Putin’s calculation may be that limited actions would provoke only a limited NATO response, especially with American commitment uncertain. Such a demonstration of NATO impotence would serve his long-term strategic aims.
But such actions could also turn out to be a catastrophic miscalculation. Putin has misjudged before, most notably in Ukraine, where he anticipated a swift victory and regime change. Instead, he encountered fierce resistance that continues more than three years later.
A similar miscalculation regarding NATO could trigger military escalation that might spiral beyond control. In the worst case, this could lead to nuclear conflagration and World War 3.
Any conflict would not be confined to limited conventional military actions in the Baltics.
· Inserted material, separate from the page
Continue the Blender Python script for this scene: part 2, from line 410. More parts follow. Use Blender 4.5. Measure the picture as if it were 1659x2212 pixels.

Modern warfare encompasses cyber-attacks against critical infrastructure, disinformation campaigns to sow confusion and covert operations against transport networks and energy supplies.
Russian military doctrine explicitly incorporates these hybrid elements. European cities could face power outages, disrupted communications and even sabotage of essential services. The economic ramifications would extend globally, triggering financial panic and supply chain collapses.
We cannot predict any specific outcome from Zapad 2025. Scenarios range from routine military exercises to catastrophic conflict. But we must recognise the increased probability of dangerous escalation in the current environment.
This heightened risk is a direct consequence of NATO’s weakened credibility. Trump’s actions since beginning his second term have damaged an alliance built over seven decades. This damage cannot easily be undone.
Unfortunately, this means that Zapad exercises, long dismissed as mere Russian posturing, have become genuinely dangerous events deserving global attention.
Even as we are distracted by an endless stream of provocative statements from Trump, Vice President Vance and Musk, we ignore at our peril the real threats developing in Europe’s increasingly fragile security architecture.